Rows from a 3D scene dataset
_ _ _ _ _ _ _

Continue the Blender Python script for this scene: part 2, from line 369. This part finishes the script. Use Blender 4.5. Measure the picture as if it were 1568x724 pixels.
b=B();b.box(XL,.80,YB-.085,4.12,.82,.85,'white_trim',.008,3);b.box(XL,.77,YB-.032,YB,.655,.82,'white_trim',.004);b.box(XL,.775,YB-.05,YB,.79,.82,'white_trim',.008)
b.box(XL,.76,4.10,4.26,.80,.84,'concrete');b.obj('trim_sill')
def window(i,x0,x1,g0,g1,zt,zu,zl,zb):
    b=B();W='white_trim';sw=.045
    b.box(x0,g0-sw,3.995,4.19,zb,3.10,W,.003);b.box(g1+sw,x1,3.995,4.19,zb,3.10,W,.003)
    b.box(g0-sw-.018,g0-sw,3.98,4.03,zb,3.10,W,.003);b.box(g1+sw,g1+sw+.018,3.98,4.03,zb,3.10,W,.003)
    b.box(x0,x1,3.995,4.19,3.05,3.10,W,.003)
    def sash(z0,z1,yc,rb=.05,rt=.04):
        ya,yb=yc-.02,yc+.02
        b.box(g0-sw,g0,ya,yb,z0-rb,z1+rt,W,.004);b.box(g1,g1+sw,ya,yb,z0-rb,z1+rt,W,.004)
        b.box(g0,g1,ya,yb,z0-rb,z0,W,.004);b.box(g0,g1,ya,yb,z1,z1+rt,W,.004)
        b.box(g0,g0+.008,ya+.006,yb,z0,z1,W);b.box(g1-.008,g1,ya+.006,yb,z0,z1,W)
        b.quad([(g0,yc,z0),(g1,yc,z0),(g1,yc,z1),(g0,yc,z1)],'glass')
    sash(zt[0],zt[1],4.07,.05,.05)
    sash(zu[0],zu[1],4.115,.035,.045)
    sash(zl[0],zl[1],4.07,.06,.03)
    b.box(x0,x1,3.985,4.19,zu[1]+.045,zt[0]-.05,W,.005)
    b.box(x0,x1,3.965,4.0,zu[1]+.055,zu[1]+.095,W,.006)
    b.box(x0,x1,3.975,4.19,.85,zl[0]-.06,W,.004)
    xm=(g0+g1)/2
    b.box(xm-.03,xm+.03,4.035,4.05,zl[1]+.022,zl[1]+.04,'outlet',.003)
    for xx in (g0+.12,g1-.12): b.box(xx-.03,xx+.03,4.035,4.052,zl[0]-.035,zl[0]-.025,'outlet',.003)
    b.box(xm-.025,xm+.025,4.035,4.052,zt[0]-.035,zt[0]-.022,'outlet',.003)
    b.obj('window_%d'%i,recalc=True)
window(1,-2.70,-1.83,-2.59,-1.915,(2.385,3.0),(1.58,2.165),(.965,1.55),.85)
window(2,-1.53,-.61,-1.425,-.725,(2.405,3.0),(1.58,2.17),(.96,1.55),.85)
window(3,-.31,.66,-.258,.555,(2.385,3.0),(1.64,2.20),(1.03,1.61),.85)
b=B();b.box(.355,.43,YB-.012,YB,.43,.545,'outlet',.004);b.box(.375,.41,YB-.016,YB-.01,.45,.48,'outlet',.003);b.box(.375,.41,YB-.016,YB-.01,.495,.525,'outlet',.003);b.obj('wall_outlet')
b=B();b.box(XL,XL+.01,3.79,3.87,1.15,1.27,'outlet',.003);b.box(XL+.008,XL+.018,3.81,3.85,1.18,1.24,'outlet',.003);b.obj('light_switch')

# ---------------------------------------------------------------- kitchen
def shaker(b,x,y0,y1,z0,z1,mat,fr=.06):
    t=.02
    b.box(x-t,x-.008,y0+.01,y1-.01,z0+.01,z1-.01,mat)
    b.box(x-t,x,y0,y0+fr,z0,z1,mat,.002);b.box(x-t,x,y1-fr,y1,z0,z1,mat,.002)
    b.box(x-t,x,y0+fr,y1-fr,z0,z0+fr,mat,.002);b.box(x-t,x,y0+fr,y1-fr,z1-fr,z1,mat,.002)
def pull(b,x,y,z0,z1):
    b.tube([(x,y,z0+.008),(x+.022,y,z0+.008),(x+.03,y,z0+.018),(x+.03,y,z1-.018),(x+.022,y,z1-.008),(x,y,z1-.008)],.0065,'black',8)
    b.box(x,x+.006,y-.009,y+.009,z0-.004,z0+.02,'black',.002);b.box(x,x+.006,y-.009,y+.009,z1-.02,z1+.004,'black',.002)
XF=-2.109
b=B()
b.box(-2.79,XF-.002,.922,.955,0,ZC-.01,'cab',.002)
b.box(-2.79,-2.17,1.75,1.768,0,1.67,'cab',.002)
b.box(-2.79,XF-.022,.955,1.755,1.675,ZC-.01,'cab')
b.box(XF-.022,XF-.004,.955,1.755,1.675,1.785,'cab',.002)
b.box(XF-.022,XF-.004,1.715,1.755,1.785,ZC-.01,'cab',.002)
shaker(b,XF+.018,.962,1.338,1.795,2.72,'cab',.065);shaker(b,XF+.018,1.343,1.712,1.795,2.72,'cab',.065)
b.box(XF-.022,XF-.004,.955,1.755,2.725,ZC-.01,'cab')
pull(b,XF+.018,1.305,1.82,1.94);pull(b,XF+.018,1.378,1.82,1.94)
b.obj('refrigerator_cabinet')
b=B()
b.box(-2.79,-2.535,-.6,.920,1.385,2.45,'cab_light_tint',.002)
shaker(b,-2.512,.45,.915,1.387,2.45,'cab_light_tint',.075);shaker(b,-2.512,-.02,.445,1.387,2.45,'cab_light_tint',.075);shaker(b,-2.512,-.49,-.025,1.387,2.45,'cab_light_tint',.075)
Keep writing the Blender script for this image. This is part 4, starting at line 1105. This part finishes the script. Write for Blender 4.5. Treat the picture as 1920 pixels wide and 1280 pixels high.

_ _ _ _ _ _ _

**INSTRUCTION:**
Return the whole listing exactly, with every line included.

**RESULT BELOW:**
Continue the Blender Python script for this scene: part 2, from line 369. This part finishes the script. Use Blender 4.5. Measure the picture as if it were 1568x724 pixels.
b=B();b.box(XL,.80,YB-.085,4.12,.82,.85,'white_trim',.008,3);b.box(XL,.77,YB-.032,YB,.655,.82,'white_trim',.004);b.box(XL,.775,YB-.05,YB,.79,.82,'white_trim',.008)
b.box(XL,.76,4.10,4.26,.80,.84,'concrete');b.obj('trim_sill')
def window(i,x0,x1,g0,g1,zt,zu,zl,zb):
    b=B();W='white_trim';sw=.045
    b.box(x0,g0-sw,3.995,4.19,zb,3.10,W,.003);b.box(g1+sw,x1,3.995,4.19,zb,3.10,W,.003)
    b.box(g0-sw-.018,g0-sw,3.98,4.03,zb,3.10,W,.003);b.box(g1+sw,g1+sw+.018,3.98,4.03,zb,3.10,W,.003)
    b.box(x0,x1,3.995,4.19,3.05,3.10,W,.003)
    def sash(z0,z1,yc,rb=.05,rt=.04):
        ya,yb=yc-.02,yc+.02
        b.box(g0-sw,g0,ya,yb,z0-rb,z1+rt,W,.004);b.box(g1,g1+sw,ya,yb,z0-rb,z1+rt,W,.004)
        b.box(g0,g1,ya,yb,z0-rb,z0,W,.004);b.box(g0,g1,ya,yb,z1,z1+rt,W,.004)
        b.box(g0,g0+.008,ya+.006,yb,z0,z1,W);b.box(g1-.008,g1,ya+.006,yb,z0,z1,W)
        b.quad([(g0,yc,z0),(g1,yc,z0),(g1,yc,z1),(g0,yc,z1)],'glass')
    sash(zt[0],zt[1],4.07,.05,.05)
    sash(zu[0],zu[1],4.115,.035,.045)
    sash(zl[0],zl[1],4.07,.06,.03)
    b.box(x0,x1,3.985,4.19,zu[1]+.045,zt[0]-.05,W,.005)
    b.box(x0,x1,3.965,4.0,zu[1]+.055,zu[1]+.095,W,.006)
    b.box(x0,x1,3.975,4.19,.85,zl[0]-.06,W,.004)
    xm=(g0+g1)/2
    b.box(xm-.03,xm+.03,4.035,4.05,zl[1]+.022,zl[1]+.04,'outlet',.003)
    for xx in (g0+.12,g1-.12): b.box(xx-.03,xx+.03,4.035,4.052,zl[0]-.035,zl[0]-.025,'outlet',.003)
    b.box(xm-.025,xm+.025,4.035,4.052,zt[0]-.035,zt[0]-.022,'outlet',.003)
    b.obj('window_%d'%i,recalc=True)
window(1,-2.70,-1.83,-2.59,-1.915,(2.385,3.0),(1.58,2.165),(.965,1.55),.85)
window(2,-1.53,-.61,-1.425,-.725,(2.405,3.0),(1.58,2.17),(.96,1.55),.85)
window(3,-.31,.66,-.258,.555,(2.385,3.0),(1.64,2.20),(1.03,1.61),.85)
b=B();b.box(.355,.43,YB-.012,YB,.43,.545,'outlet',.004);b.box(.375,.41,YB-.016,YB-.01,.45,.48,'outlet',.003);b.box(.375,.41,YB-.016,YB-.01,.495,.525,'outlet',.003);b.obj('wall_outlet')
b=B();b.box(XL,XL+.01,3.79,3.87,1.15,1.27,'outlet',.003);b.box(XL+.008,XL+.018,3.81,3.85,1.18,1.24,'outlet',.003);b.obj('light_switch')

# ---------------------------------------------------------------- kitchen
def shaker(b,x,y0,y1,z0,z1,mat,fr=.06):
    t=.02
    b.box(x-t,x-.008,y0+.01,y1-.01,z0+.01,z1-.01,mat)
    b.box(x-t,x,y0,y0+fr,z0,z1,mat,.002);b.box(x-t,x,y1-fr,y1,z0,z1,mat,.002)
    b.box(x-t,x,y0+fr,y1-fr,z0,z0+fr,mat,.002);b.box(x-t,x,y0+fr,y1-fr,z1-fr,z1,mat,.002)
def pull(b,x,y,z0,z1):
    b.tube([(x,y,z0+.008),(x+.022,y,z0+.008),(x+.03,y,z0+.018),(x+.03,y,z1-.018),(x+.022,y,z1-.008),(x,y,z1-.008)],.0065,'black',8)
    b.box(x,x+.006,y-.009,y+.009,z0-.004,z0+.02,'black',.002);b.box(x,x+.006,y-.009,y+.009,z1-.02,z1+.004,'black',.002)
XF=-2.109
b=B()
b.box(-2.79,XF-.002,.922,.955,0,ZC-.01,'cab',.002)
b.box(-2.79,-2.17,1.75,1.768,0,1.67,'cab',.002)
b.box(-2.79,XF-.022,.955,1.755,1.675,ZC-.01,'cab')
b.box(XF-.022,XF-.004,.955,1.755,1.675,1.785,'cab',.002)
b.box(XF-.022,XF-.004,1.715,1.755,1.785,ZC-.01,'cab',.002)
shaker(b,XF+.018,.962,1.338,1.795,2.72,'cab',.065);shaker(b,XF+.018,1.343,1.712,1.795,2.72,'cab',.065)
b.box(XF-.022,XF-.004,.955,1.755,2.725,ZC-.01,'cab')
pull(b,XF+.018,1.305,1.82,1.94);pull(b,XF+.018,1.378,1.82,1.94)
b.obj('refrigerator_cabinet')
b=B()
b.box(-2.79,-2.535,-.6,.920,1.385,2.45,'cab_light_tint',.002)
shaker(b,-2.512,.45,.915,1.387,2.45,'cab_light_tint',.075);shaker(b,-2.512,-.02,.445,1.387,2.45,'cab_light_tint',.075);shaker(b,-2.512,-.49,-.025,1.387,2.45,'cab_light_tint',.075)
Keep writing the Blender script for this image. This is part 4, starting at line 1105. This part finishes the script. Write for Blender 4.5. Treat the picture as 1920 pixels wide and 1280 pixels high.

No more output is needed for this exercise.